The story (and both the back cover and the book’s website are at pains to tell us in big letters that “This is a Story”) is a fictionalised take on the life of Jesus. But whilst in many ways the story sticks closely to the gospels, it introduces one major deviation: Jesus has a twin (called Christ) who alters Jesus’ message in order make it more popular.

Pullman does this not because this is what he really thinks has happened, but as a way of exploring how the radical teaching of Jesus somehow birthed a rich and powerful church.  In doing so he’s tapping into a long established tradition of contrasting the ‘Jesus of history’ with the ‘Christ of faith’. Of course many reject the idea that the two are somehow in opposition to one another, but even in church circles there are many who wish the church would be truer to its humble origins. 

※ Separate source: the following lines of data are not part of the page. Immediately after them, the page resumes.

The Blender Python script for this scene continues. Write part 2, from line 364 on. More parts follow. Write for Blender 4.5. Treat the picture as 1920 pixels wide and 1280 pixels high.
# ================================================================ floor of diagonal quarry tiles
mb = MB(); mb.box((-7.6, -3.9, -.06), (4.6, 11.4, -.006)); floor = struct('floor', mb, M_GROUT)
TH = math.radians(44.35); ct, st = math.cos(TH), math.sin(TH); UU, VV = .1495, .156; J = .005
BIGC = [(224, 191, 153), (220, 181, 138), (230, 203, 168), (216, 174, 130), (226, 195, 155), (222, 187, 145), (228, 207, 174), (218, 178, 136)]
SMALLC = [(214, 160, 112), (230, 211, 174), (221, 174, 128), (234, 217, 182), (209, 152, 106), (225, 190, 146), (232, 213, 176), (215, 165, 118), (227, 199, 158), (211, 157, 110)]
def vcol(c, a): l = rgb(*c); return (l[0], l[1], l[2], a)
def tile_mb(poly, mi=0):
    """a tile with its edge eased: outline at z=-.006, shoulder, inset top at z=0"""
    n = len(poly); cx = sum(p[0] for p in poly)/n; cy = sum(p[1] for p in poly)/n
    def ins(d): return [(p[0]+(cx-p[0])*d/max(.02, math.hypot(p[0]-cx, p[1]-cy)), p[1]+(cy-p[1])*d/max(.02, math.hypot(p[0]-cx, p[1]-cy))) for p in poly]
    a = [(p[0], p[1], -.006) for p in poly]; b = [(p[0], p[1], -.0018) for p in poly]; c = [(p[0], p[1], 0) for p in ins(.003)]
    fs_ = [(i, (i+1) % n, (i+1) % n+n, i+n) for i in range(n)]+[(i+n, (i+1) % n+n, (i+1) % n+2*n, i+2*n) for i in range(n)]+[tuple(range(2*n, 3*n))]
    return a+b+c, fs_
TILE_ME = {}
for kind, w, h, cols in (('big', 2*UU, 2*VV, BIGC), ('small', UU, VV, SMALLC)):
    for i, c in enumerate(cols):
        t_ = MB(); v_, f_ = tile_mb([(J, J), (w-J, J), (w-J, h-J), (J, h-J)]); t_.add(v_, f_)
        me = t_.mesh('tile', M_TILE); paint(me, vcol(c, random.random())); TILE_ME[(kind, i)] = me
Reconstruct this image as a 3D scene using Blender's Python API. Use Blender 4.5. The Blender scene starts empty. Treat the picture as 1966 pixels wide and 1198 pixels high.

The book has been out for a month now and has received a wide range of reviews, most notably in the Guardian (which has published three different reviews) but also in The Times, The Telegraph and The Independent. What’s most interesting about the reviews so far is not only the wide range of opinions that it has received, but the impossibility of predicting who is going to say what. The critic for the strongly pro-establishment Daily Telegraph suggests that “Pullman has done the story a service by reminding us of its extraordinary power”, whilst the frequently dissenting Guardian takes criticises it for being “totally without subtlety”. Most unusual of all is the Archbishop of Canterbury’s considered review (also in The Guardian) which offers a couple of gentle objections but nevertheless think it is “mostly Pullman at his very impressive best”. A week or two later Pullman returned the compliment praising the archbishop for being “intelligent”.

The book has already upset many people, however, some of whom don’t really get it, and others who get it all too well. Whilst some praise it for revitalising the words of Jesus others see it as offensive tripe. Pullman’s hope is that his book “will lead people back to the Bible itself”1. Whether it will or not, remains to be seen.